Hasta olan kim varsa onun suyunu içerir ve o suyu hastanın yüzlerine sürer, adaklar dilerlerdi. Çoluk çocuğunu korusun diye gittikleri o jaru dardan evlerine teberik alıp evin en temiz ve yüksek bir yerine asarlardı . Çünkü zor koşullarda, bir hasta olunca ya da darda kalınca aldıkları teberiği suya koyar ve hastaya içirirlerdi. Geceleri korkan birisinin yattığı yerde, onun başucuna asarlardı. Onun ismini zikredince öyle bir içten yakarırlardı ki san ki yanı başında hemen bitecek derdi sorunu çözülecekti. Ya Buyera govale tu tengamada bireser, diye bir çağırışları vardı. O sesler benliğimin derinliğinde duruyor hala.
Şu sıralar Buyer gölüne yol götürme konusundan ötürü, herkes bir şeyler yazıyor. Yol gitsin, gidemeyen yaşlılarımız ya da hastalarımız gider diyenlerin duygusal davrandıklarını düşünüyorum. Hepimizin içinde ukte kalan yerler var. Mesela, benim Sultanbabaya çıkmayışım içimde bir ukte olarak kaldı. Öyle de kalmaya devam edecek, giden dostların çektikleri fotoğraflar bile bizi mutlu ediyordu.
Yaşlılarımız gidebilsin diyoruz iyi, güzel de benim hatırladığım kadarıyla yaslılarımız yürüyerek ve yaklaştığında yalın ayak o yolları öpe öpe, diz çöke çöke vede ağlayarak gidiyorlardı. Şimdi yapılan yolla onlar ziyaret olarak giderken başka bir grup piknik yapmaya, kimi gruplar yüzmeye ve kamp kurmak için gidecek bizim yaşlılar bu durumu görünce yüz bin kere yıkılmayacak mı?
Ben size soruyorum el açıp ya Buyara qovalaye tu esta diye dua edebilecekler mi? Her yol gitmesini medeniyet ve turizm olarak görenler oralar da tükenince o medeniyeti nerde arayacaklar?
Bir şeyi değerlendirirken geniş bakmak lazım.

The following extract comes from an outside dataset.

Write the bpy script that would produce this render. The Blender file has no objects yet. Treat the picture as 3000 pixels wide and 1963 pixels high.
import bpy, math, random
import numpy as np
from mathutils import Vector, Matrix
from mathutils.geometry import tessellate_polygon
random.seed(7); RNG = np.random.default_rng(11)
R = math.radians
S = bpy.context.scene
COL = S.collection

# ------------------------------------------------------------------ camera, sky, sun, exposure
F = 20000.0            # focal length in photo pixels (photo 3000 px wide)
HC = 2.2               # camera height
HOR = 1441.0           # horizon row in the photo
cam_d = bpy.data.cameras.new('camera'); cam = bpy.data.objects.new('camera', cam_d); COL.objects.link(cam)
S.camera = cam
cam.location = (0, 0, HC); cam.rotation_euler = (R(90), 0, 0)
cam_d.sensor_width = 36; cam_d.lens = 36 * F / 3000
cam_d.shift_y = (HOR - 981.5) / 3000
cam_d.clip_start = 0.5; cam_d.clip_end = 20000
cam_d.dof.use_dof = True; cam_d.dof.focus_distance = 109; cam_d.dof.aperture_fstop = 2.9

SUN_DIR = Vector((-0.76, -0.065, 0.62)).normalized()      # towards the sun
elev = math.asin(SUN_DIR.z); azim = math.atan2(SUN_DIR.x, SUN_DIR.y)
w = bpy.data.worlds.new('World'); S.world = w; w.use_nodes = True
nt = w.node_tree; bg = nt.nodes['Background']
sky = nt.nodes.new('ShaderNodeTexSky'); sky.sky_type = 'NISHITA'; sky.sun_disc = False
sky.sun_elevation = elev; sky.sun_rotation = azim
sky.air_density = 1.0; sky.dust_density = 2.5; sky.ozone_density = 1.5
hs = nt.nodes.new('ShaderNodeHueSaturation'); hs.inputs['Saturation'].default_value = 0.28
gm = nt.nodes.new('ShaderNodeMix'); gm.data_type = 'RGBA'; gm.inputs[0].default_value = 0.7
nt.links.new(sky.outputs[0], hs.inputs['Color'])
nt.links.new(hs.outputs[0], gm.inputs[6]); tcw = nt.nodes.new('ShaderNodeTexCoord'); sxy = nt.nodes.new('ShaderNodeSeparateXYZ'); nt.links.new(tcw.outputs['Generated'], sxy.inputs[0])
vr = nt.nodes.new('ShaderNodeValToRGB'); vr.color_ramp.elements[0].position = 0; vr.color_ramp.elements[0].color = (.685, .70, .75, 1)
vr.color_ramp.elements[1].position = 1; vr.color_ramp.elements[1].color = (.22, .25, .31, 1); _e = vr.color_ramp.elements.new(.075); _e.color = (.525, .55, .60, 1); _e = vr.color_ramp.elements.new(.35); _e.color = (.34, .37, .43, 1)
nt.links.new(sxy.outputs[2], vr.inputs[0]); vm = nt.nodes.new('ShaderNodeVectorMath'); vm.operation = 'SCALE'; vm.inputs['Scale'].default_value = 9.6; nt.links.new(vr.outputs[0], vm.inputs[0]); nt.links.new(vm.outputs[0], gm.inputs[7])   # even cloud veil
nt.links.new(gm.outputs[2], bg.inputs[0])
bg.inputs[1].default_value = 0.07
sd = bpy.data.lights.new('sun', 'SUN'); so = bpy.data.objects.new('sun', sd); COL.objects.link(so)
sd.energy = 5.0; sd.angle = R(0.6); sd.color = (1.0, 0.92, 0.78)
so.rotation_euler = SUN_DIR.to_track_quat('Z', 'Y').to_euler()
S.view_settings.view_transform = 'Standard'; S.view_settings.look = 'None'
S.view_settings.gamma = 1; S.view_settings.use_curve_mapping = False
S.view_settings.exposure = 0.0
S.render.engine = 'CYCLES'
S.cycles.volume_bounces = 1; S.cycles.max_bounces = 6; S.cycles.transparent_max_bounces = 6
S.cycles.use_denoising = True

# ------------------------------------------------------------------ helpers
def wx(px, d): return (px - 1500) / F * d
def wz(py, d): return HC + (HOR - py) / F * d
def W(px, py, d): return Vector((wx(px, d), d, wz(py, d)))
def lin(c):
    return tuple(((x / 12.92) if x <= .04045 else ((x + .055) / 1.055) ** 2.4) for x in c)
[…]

Bu doğa sadece bizim değil üzerindeki bütün canlıların yaşamlarını düşünerek yol alalım. İnsan baskısından kaynaklı hayvanların yasam alanlarını daraltırken bitki çeşitliliği de yok olacaktır, o yolla birlikte birçok bitki zarar görecek. İyi düşünmek ve iyi hesap yapmak gerekiyor, bizim yürüyerek gittiğimiz o jaru darunun her karış toprağında ayak izlerimiz var geçmişimiz var. O dağ başlarında yayla kurup gündüzleri ve gece demeden yalnız durmuş yigit kadınların masalları var. Oraya her gün inip çıkmış deste deste gülleri, umut ve düşleri var. Onlar yollardan gelip giderken bitkiye dokundu, ay ile konuştu, buz gibi çeşmelerden su içtiler her yer benliklerinde izler bıraktığı için geceleri de ışıksız ve kolaylıkla gezebiliyorlardı.

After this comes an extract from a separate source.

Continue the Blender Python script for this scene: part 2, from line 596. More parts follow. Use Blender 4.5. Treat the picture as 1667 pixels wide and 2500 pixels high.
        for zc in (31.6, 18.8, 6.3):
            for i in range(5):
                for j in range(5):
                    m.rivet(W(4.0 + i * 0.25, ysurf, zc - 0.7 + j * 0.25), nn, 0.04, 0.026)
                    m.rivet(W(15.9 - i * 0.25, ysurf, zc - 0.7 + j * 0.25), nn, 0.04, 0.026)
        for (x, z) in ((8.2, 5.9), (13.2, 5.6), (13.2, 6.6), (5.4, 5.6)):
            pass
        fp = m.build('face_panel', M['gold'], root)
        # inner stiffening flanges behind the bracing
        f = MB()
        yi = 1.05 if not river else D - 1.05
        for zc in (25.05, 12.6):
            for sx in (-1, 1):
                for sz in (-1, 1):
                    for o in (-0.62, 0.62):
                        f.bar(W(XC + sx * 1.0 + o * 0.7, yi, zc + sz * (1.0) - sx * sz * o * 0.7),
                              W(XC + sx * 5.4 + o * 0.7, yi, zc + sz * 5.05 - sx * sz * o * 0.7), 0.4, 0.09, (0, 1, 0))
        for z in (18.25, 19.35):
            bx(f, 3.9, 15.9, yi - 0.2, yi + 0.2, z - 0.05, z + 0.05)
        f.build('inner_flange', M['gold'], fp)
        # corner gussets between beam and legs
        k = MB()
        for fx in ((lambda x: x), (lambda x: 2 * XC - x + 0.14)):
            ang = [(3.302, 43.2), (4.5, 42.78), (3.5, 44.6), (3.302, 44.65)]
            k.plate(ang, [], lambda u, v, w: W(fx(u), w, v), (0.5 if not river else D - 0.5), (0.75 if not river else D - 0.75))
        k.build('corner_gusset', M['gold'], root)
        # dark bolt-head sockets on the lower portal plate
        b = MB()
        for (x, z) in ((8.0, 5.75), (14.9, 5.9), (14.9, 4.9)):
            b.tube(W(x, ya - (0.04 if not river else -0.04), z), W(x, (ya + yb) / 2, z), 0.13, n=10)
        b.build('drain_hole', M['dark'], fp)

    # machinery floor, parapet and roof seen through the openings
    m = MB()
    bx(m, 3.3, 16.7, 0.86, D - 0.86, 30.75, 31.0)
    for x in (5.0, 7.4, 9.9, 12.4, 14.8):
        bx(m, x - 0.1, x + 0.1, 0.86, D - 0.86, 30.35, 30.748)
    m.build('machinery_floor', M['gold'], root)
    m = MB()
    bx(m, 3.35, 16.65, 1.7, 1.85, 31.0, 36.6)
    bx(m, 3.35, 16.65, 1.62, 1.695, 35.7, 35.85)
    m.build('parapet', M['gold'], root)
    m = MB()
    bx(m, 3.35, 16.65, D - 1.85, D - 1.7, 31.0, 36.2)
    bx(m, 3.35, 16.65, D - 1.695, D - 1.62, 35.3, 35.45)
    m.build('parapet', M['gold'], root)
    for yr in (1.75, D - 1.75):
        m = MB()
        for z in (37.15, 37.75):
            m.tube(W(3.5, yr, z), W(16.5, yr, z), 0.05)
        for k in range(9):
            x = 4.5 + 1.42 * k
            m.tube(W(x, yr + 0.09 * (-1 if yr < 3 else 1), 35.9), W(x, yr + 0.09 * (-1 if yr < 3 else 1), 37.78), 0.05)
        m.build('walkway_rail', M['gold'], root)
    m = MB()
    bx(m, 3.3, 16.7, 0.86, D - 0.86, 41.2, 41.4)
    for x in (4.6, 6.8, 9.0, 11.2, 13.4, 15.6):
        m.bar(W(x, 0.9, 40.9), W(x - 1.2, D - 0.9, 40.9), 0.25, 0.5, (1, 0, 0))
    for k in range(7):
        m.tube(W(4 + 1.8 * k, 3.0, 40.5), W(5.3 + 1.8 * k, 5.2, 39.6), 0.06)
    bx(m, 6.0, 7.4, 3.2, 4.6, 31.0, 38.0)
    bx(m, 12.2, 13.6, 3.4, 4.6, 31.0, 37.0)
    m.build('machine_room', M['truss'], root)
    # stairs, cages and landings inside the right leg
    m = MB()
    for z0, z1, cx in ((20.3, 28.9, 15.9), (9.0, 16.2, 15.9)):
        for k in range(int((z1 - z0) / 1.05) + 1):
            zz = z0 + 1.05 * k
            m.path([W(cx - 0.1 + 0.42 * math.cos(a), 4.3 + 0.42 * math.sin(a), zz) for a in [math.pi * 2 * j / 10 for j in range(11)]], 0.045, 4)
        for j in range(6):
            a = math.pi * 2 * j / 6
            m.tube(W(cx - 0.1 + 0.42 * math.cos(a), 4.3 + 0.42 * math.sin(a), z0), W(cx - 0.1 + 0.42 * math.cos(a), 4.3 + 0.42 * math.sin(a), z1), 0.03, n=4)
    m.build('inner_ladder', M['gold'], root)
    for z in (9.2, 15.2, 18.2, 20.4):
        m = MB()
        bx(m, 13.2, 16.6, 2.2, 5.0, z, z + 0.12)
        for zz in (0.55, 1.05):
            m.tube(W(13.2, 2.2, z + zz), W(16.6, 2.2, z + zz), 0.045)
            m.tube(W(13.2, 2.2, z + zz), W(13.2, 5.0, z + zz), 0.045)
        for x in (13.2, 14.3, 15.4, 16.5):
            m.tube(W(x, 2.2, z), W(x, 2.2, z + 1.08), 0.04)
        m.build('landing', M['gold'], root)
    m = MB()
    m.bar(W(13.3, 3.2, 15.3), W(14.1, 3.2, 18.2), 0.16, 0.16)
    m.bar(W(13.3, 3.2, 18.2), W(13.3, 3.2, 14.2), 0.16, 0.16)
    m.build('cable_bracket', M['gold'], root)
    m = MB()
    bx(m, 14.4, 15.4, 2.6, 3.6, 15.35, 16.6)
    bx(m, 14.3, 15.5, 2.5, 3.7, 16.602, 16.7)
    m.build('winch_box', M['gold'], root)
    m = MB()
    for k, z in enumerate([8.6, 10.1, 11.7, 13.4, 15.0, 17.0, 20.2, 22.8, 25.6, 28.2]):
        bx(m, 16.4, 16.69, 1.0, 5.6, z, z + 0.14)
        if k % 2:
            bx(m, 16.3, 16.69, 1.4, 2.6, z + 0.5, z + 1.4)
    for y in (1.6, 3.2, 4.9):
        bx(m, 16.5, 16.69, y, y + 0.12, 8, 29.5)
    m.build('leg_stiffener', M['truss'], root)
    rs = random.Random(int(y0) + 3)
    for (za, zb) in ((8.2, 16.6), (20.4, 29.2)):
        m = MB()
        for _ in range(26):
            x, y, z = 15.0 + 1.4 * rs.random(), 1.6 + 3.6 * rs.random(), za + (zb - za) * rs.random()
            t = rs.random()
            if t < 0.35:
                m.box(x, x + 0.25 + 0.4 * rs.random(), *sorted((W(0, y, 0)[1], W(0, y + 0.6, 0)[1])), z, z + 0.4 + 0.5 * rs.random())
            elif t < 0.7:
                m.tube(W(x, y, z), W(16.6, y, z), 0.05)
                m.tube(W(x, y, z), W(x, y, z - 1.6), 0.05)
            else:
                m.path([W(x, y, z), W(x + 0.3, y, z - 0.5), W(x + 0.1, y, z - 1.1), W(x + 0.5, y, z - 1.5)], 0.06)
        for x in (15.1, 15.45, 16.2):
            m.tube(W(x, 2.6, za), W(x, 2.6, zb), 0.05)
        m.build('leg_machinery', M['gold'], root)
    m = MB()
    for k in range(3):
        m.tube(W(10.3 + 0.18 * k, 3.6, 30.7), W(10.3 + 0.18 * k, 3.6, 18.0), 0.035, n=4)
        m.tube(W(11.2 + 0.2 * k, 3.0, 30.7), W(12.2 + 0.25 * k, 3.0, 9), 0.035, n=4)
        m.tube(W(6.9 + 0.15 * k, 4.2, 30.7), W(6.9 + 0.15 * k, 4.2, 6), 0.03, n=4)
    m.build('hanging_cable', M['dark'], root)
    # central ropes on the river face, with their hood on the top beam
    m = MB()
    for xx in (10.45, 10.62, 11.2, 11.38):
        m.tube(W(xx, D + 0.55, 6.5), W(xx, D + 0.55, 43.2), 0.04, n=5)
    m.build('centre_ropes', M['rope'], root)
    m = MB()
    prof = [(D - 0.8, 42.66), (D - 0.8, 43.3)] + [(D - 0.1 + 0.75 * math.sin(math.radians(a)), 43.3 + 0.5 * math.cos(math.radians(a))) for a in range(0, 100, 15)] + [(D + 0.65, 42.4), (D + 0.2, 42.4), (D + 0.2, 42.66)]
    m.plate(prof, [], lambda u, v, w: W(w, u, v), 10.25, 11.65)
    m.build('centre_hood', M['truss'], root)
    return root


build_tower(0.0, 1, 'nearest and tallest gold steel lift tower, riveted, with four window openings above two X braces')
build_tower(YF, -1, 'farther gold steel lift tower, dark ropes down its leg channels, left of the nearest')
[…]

Geçmişten beri, özellikle yaylada anlaşolıp bir kaç oba aynı gün ziyaretlere giderdik. (Gola Buyere, cime buyera, aldimesa, cime aldimisay) ziyaretlerinde ilk lokma gidemeyen yaşlıya, hastaya ayrılırdı, biz ne çabuk unuttuk bu güzel paylaşımları.
Sistematik olarak bizim inancımız olan doğadaki ziyaretlerden koparılıyoruz farkında mısınız? Bazı ziyaretlerimiz sular altında bırakılırken bazı ziyaretlerimizi de restore edip dogallığını bozdular. Şimdi de her dağın başına ve ulaşılmayan noktalara yol götürerek bizim doğayla aramızdaki bağları koparıyorlar
Bunlar bilinçli olarak yapılıyor.
Önce yol götür alt zemini hazırlığını yapıp insanın en duygusal noktasına dokun sonra ranta kurban yapılacak. Bu yolun getireceği kirliliği ve yıkımı, talanı çok iyi düşünelim.